Love, As Always, Pete

The Weekly Letters, by A. Pedersen Wood

April 2, 1993

Dear Everyone:

The attached example of "lawyer bashing" comes compliments of “Jeannie”, who received it from someone who got it from someone who doesn't like lawyers (who does?). 

Well, March was certainly a month of meetings, a meeting being defined as any congregation of two or more persons during which minutes are kept and hours are lost.  Scarcely a day went by without at least one "short" meeting that usually manage to gobble up at least half a day.  Voracious little beasties! 

I've been trying to get RACS to declare April a "Meeting-Free-Month", with a singular lack of success.  Everyone keeps giving me that "Heavens!  What planet are you from?" look.  However, I at least, may be able to cut back on meetings this month because (cross your fingers!) my Destruction Approval Quality Improvement Team is t-h-i-s c-l-o-s-e to actually launching the 1993 Annual Destruction Review. 

The use of the word "annual" is, of course, more of a tradition than an actual adjective.  Our last "annual" review took place in 1990.  You will observe that a few years have expired since then.  And, if you pay attention to that sort of thing, you will also have observed that we started this Project last summer.  It has taken us 9 months to get to this stage of the "improvement", a fact that “Murray”, the “Livermore” Records Center supervisor, takes pains to point out repeatedly, conveniently forgetting that it was at his insistence that we cut our Team Meetings down to only 2 hours per week, because two of the Team Members work for him and he couldn't "spare" them for the improvement process more than that. 

Obviously, if we'd had more time to work on it, we could have completed the Project sooner.  Axiom:  The less work you have to do, the more you can accomplish.  Corollary:  Any work, no matter how trivial, will expand to fill the time available.  Just look at housework. 

In other news… 

Remember "Ogden", the little laptop computer that belongs to RACS?  I checked Ogden out last October to use at home, and at “Livermore”, when I'm working there, and he hasn't been back into the office since, except for this Tuesday.  Ogden is very helpful to have at home.  I use him at least once a week.  Of course, truth to tell, that once a week is usually writing one of these letters in the evening, which is probably not what the department had in mind when we purchased Ogden. 

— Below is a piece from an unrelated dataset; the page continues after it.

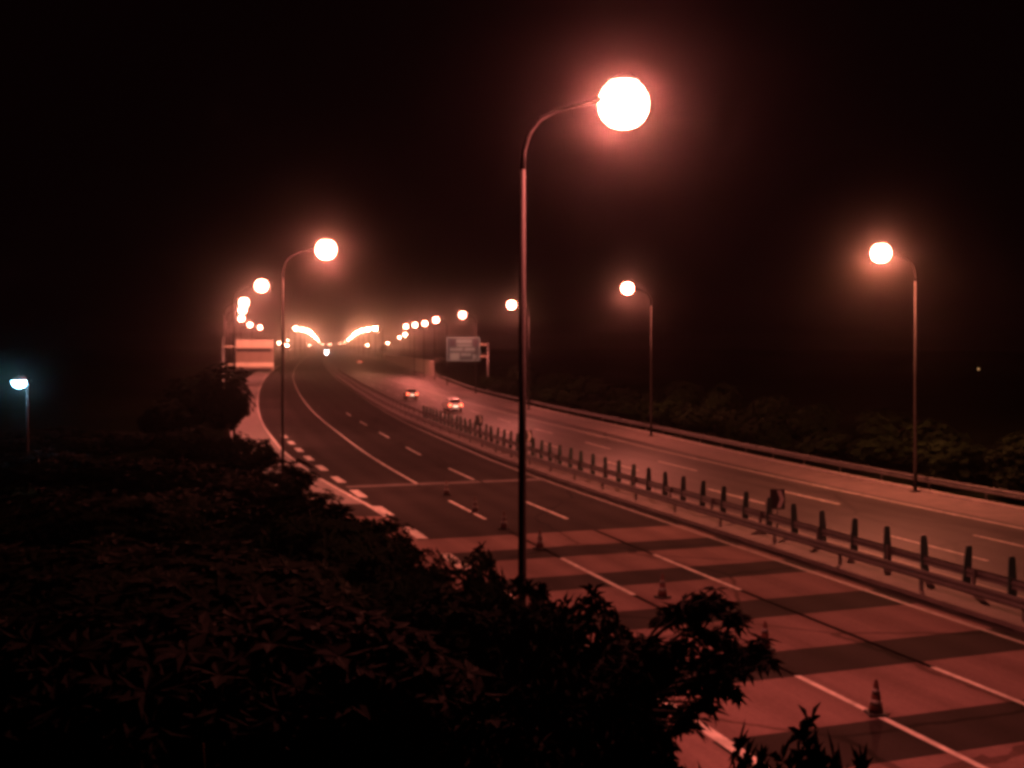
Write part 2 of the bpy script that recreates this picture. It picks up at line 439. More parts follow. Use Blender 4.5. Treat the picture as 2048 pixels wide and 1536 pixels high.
# ------------------------------------------------------------------ chevron signs on the median
def chevron(p, h, label):
    r = empty('chevron_sign', p, 0); tag(r, label, 'chevron sign', 'chevron signs on the median')
    mb = MB(); mb.tube([(0, .04, 0), (0, .04, h)], .035, 8); mb.build('post', M['galv'], r)
    mb = MB(); mb.box((0, 0, h-.42), (.62, .04, .84), bev=.01); mb.build('panel', M['black'], r)
    mb = MB()
    z = h-.42; y = -.024
    mb.face([(-.02, y, z+.36), (.14, y, z+.36), (.26, y, z), (.10, y, z)])
    mb.face([(.10, y, z), (.26, y, z), (.14, y, z-.36), (-.02, y, z-.36)])
    mb.build('arrow', M['paint'], r)
chevron((11.15, 46.2, .1), 1.65, 'dark chevron sign with pale arrow among the near median paddles')
chevron((1.05, 75, .1), 1.9, 'dark chevron sign right of the tall pole, at the middle of the median row')
chevron((-2.85, 95, .1), 1.6, 'dark chevron sign on the median left of the tall pole')

# ------------------------------------------------------------------ traffic cones
r = empty('traffic_cone', (0, 0, 0))
mb = MB(); mb.box((0, 0, .03), (.40, .40, .06), bev=.012); mb.build('base', M['black'], r)
mb = MB(); mb.lathe([(.15, .06), (.125, .2), (.10, .34), (.075, .48), (.05, .62), (.033, .74), (.02, .755)], 18); mb.build('cone_body', M['cone'], r)
mb = MB(); mb.lathe([(.129, .22), (.109, .33)], 18); mb.build('reflective_band', M['band'], r)
mb = MB(); mb.lathe([(.086, .45), (.066, .555)], 18); mb.build('reflective_band', M['band'], r)
cones = [((1752, 1430), 'large dark traffic cone on the near lane line at lower right'),
         ((1530, 1300), 'traffic cone whose tip shows above the right end of the tree crown'),
         ((1325, 1196), 'traffic cone just above the tree top, at the end of a lane dash'),
         ((1080, 1098), 'small traffic cone on the dark bar just right of the tall pole'),
         ((1008, 1058), 'small traffic cone just left of the tall pole, before the first pale bar'),
         ((950, 1026), 'small traffic cone standing in the middle of a lane dash, left of the tall pole'),
         ((893, 990), 'farthest tiny traffic cone of the row, beyond the lane dash')]
for i, ((x, y), lb) in enumerate(cones):
    Y = EYE*FOC/(y-690); o = r if i == 0 else copy_tree(r)
    o.location = ((x-1024)*Y/FOC, Y, .006); o.rotation_euler = (0, 0, .3*i)
    tag(o, lb, 'traffic cone', 'traffic cones closing the lane')

# ------------------------------------------------------------------ street lamps
def lamp_light(parent, x, z, power, col):
    l = bpy.data.lights.new('lamp_light', 'SPOT'); l.energy = power; l.color = col; l.shadow_soft_size = .14
    l.spot_size = radians(177); l.spot_blend = .24
    o = bpy.data.objects.new('lamp_light', l); C.objects.link(o); o.parent = parent; o.location = (x, 0, z)
HEADX, HEADZ = 2.15, 12.7
def make_lamp():
    r = empty('street_lamp', (0, 0, 0))
    mb = MB(); mb.tube([(0, 0, -.1), (0, 0, 1.3), (0, 0, 1.34), (0, 0, 6), (0, 0, 11.2)], [.105, .10, .085, .075, .056], 14)
    mb.box((0, 0, .02), (.42, .42, .05), bev=.006)
    mb.build('pole', M['polesteel'], r)
    mb = MB(); mb.tube([(0, 0, 11.2), (.02, 0, 11.55), (.14, 0, 11.92), (.36, 0, 12.2), (.68, 0, 12.38), (1.1, 0, 12.52), (1.7, 0, 12.66)], [.06, .055, .05, .046, .043, .04, .038], 12)
    mb.build('arm', M['armsteel'], r)
    mb = MB()
    mb.lathe([(.05, .42), (.16, .39), (.27, .33), (.31, .265), (.29, .255)], 20, (HEADX, 0, HEADZ+.1), 1.06, 1.0)
    mb.tube([(1.55, 0, 12.64), (1.9, 0, 12.74)], [.055, .09], 10)
    mb.build('housing', M['galv'], r)
    mb = MB()
    mb.lathe([(.25, .25), (.38, .14), (.465, -.02), (.49, -.18), (.465, -.35), (.39, -.50), (.27, -.61), (.13, -.66), (.02, -.67)], 24, (HEADX, 0, HEADZ+.1), 1.04, 1.0)  # bowl swollen past real size, its glowing disc stands in for glare
    mb.build('refractor', M['lamp'], r)
    return r
lamp0 = make_lamp()
near = []
for k, (x, y) in enumerate([(1247, 210), (652, 500), (523, 572), (488, 605), (485, 620), (483, 637), (500, 650), (520, 655)]): near.append((x, y, 1, k+1))
for k, (x, y) in enumerate([(1762, 507), (1255, 577), (1023, 610), (925, 630), (872, 640), (850, 647), (830, 650), (812, 653)]): near.append((x, y, -1, k+1))
LB = {(1, 1): 'tall lamp post nearest the camera, its big glaring lamp at top centre',
      (1, 2): 'lamp post on the left verge, its lamp alone above the far lights',
      (1, 3): 'lamp post on the left verge in front of the striped sign back',
      (-1, 1): 'lamp post at far right with a big glaring lamp behind the right guardrail',
      (-1, 2): 'lamp post behind the right guardrail, second nearest on that side',
      (-1, 3): 'lamp post whose lamp touches the tall near pole from the left',
      (-1, 4): 'lamp post on the right with its lamp just above the blue direction sign',
      (-1, 5): 'lamp post on the right, single lamp just left of the blue sign'}
for i, (x, y, side, k) in enumerate(near):
    Y = (HEADZ-.1-EYE)*FOC/(690-y); X = (x-1024)*Y/FOC
    h = heading(Y); n = sqrt(1+h*h)
    o = lamp0 if i == 0 else copy_tree(lamp0)
    ux, uy = side/n, -side*h/n
    o.location = (X-HEADX*ux, Y-HEADX*uy, 0); o.rotation_euler = (0, 0, math.atan2(uy, ux))
    lb = LB.get((side, k)) or ('lamp post in the %s curve of lamps, %s nearest of that row' % ('left' if side > 0 else 'right', ORD[k]))
    tag(o, lb, 'street lamp', 'street lamps lining the highway')
    lamp_light(o, HEADX, HEADZ-.15, LAMP_W*(2.0 if Y < 62 and (k == 1) else .7 if k == 3 and side > 0 else .6 if Y < 100 else .22), OLD_SODIUM if k == 1 and side > 0 else PALE_SODIUM if (side, k) in ((-1, 3), (-1, 4), (1, 3)) else SODIUM)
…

However, I also use Ogden frequently to connect with (by phone line) and work on the company mainframe computer on the weekends, usually running tests or special reports.  So it pretty much comes out even.  I get to work on weekends without having to spend half the day getting there and back on BART; and Ogden doesn't have to spend all of his time locked up in a filing cabinet, which doesn't sound like much fun. 

But the arrangement hasn't been without problems.  You see, Ogden has some personality disorders.  The cursor, for instance.  The cursor tells you where you are on the screen.  Except that Ogden likes to playfully make the cursor disappear at times.  Without warning.  This can be annoying.  Also, Ogden can be a picky eater.  You hook him up to the battery charger, but he doesn't suck up much juice.  Then, at the least convenient moment, he'll suddenly start beeping at you that he needs to be fed NOW, or he'll drop all your work on the spot. 

Just about the time that I started thinking seriously of taking Ogden into the office to arrange for a computer doctor to take a look at him, I got a message that Ogden wasn't alone in his difficulties.  It seems that so many other Company people who also have Ogden's (or Ogden cousins) have registered so many complaints that the manufacturer offered to replace the laptops with new ones at no charge to Company. 

Hence, Ogden's special trip into the City this last Tuesday.  The replacement has arrived.  New computers for old.  I spent most of the afternoon with a PC coordinator, loading software on to the new Ogden and erasing the same software from the old one.  Then I took the new Ogden home and hooked him up to the phone line and dialed into the mainframe. 

Not only did new Ogden managed to talk to-and-from the mainframe, but he does it much faster than old Ogden, possibly because we didn't load him down with a lot of unnecessary software like Windows®, which I never used for anything except to play an occasional game of solitaire.  Or maybe he's just faster because he's a newer generation. 

However, new Ogden isn't perfect.  He stutters.  Which is to say, he's so fast that he tends to repeat letters that I didn't intend to repeat.  The keyboard is a trifle too sensitive. 

But I'm sure we'll work something out.